EU relieved by release of Nicaragua dissidents

Nicaraguan scholar Felix Madariaga (C) holds his daughter Alejandra,9, and his wife Berta Valle outside the Westin Hotel in Herndon, Virginia, on February 9, 2023. – More than 200 detained members of Nicaragua’s opposition arrived in the US after being freed by authorities, family members and opposition figures said. “Two hundred and twenty-two political prisoners are coming to Washington, they were freed,” Nicaragua’s former ambassador to the Organization of American States Arturo McFields said in a video shared on social media. (Photo by ANDREW CABALLERO-REYNOLDS / AFP)

The European Union on Friday said it felt “satisfaction and relief” after Nicaragua freed over 200 detained opposition members and expelled them to the United States.

After weeks of quiet talks with Washington, Nicaragua on Thursday allowed the 222 detainees — which include former challengers to Ortega — to board a chartered flight.

The EU said it “welcomes the role of the US administration in facilitating the safe journey” of the prisoners, who include three citizens of the bloc.

“Although they should not have spent one single day in prison, today the EU expresses satisfaction and relief,” a spokesman said in a statement.

While the EU rejected a move to strip them of Nicaraguan citizenship, it said “their release is a positive and long-awaited step that should be followed by dialogue and further actions”.

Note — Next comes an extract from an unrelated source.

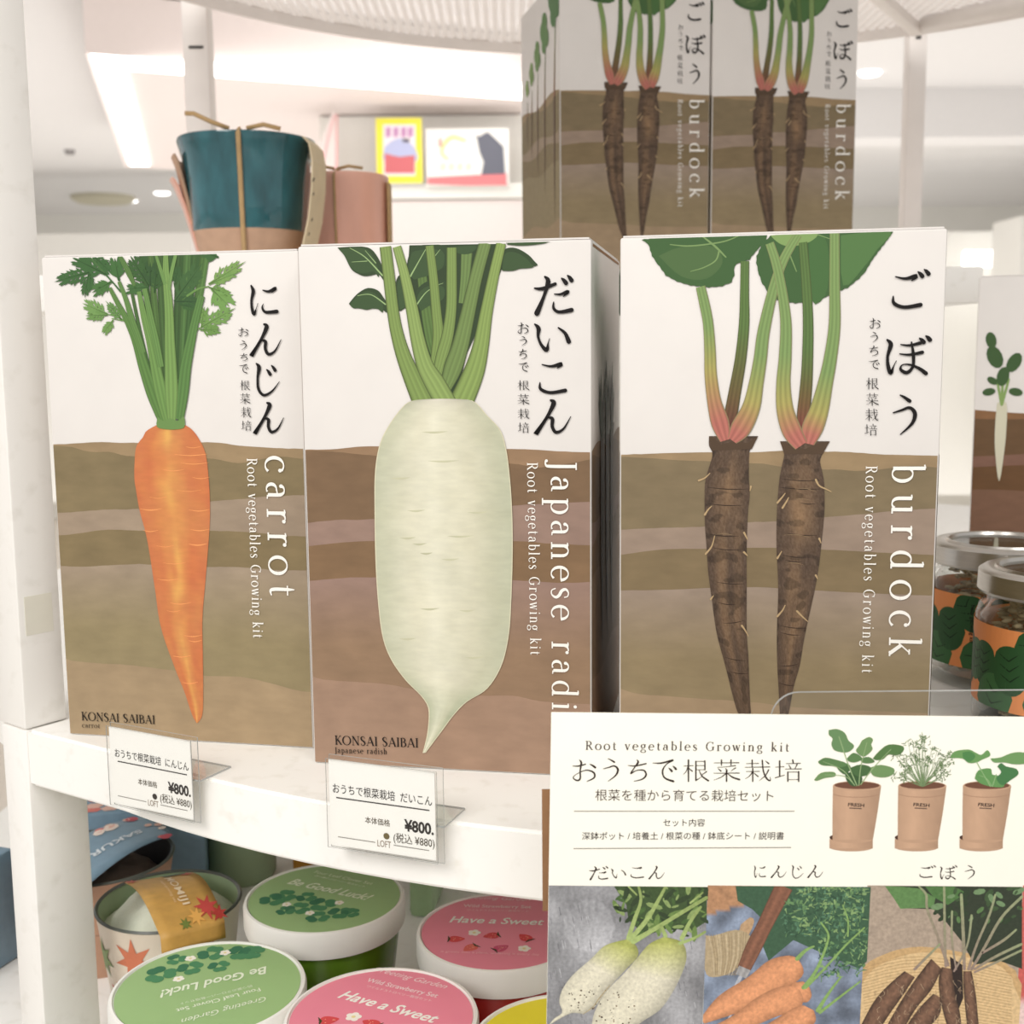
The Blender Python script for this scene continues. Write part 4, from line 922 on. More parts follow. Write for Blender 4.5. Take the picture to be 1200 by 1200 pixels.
for P, t in (([(821, 336, 11.2), (826, 358, 12.3), (830, 380, 12.3), (832, 410, 13.4), (833, 440, 14.6), (837, 470, 16.8), (844, 496, 21.3), (850, 516, 12.6)], .3),
             ([(978, 270, 11.2), (978, 330, 12.3), (978, 380, 14.0), (973, 420, 15.7), (967, 450, 17.9), (960, 480, 22.4), (952, 502, 25.2), (947, 520, 14.7)], .5),
             ([(902, 285, 10.1), (910, 310, 11.2), (917, 345, 11.8), (921, 380, 13.4), (920, 420, 15.1), (918, 450, 16.8), (920, 480, 20.2), (928, 505, 23.1), (939, 522, 16.8)], .48),
             ([(935, 275, 10.1), (918, 305, 11.2), (906, 340, 12.3), (895, 388, 14.6), (891, 420, 15.7), (886, 450, 17.4), (880, 478, 21.3), (868, 502, 24.2), (858, 516, 12.6)], .48)):
    A.ribbon(P, stemcol(t1=t, t2=t + .24), 10.5 + random.random() * .1 + (0.6 if P[0][0] in (902, 935) else 0), edge=(132, 126, 87.4), stripes=3)
A.poly([(831, 511), (838, 514), (845, 521), (852, 519), (862, 518), (876, 519), (888.5, 511), (881, 526), (834, 528)], (84, 66, 50), 10.2)
A.poly([(914, 517), (924, 521), (934, 525), (944, 526), (952, 521), (972.5, 517), (964, 532), (919, 532)], (84, 66, 50), 10.2)
A.build('leaf_print', M['ink'], bb_)
A.lay = 14
for g, bb in (('ご', (1046.7, 1088, 316, 360)), ('ぼ', (1039.6, 1089.6, 393.7, 437.5)), ('う', (1046.7, 1072, 463, 509))): A.glyph(g, bb, BLACK)
subtitle(A, [(1019, 1031, 373, 385), (1020, 1028, 389, 401), (1018.5, 1028.5, 405, 417), (1018, 1030, 422, 432), (1015, 1029, 443, 456), (1015, 1029, 461, 475), (1014, 1028.5, 479, 493), (1013.5, 1027.5, 497, 510)])
A.serif('burdock', (1045.5, 544), (1041.5, 769), 25, WHITE)
A.serif('Root vegetables Growing kit', (1014.8, 546), (1010, 788), 9, WHITE, vx=.88)
A.build('title_lettering', M['ink'], bb_)
A.serif('KONSAI SAIBAI', (748, 905), (850, 908), 7.4, BLACK, vx=.86); A.serif('burdock', (748, 916), (780, 917), 4.6, BLACK)
A.build('caption_lettering', M['ink'], bb_)
side_art(bb_, CC); side_art(bb_, CC, right=False, veg=veg_burdock)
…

The release of the prisoners was a surprise move by the Central American country’s increasingly authoritarian president, Daniel Ortega.

The United States welcomed the decision but said it was made unilaterally without any promises in return for Ortega, who is under a slew of US sanctions.


Hundreds of people were sent to prison in Nicaragua after anti-government protests in 2018 that were met with a brutal crackdown, resulting in 355 deaths and more than 100,000 people fleeing into exile.

Dozens of opposition figures were arrested in 2021 — including seven presidential hopefuls — ahead of elections. They were accused of undermining “national integrity.”

A firebrand Marxist in his youth, Ortega was a guerrilla in the Sandinista movement that initially took power in 1979 after toppling the US-backed Somoza family dictatorship.

The EU has also imposed sanctions on senior Nicaraguan officials, including Ortega’s wife, who is vice president, and his son.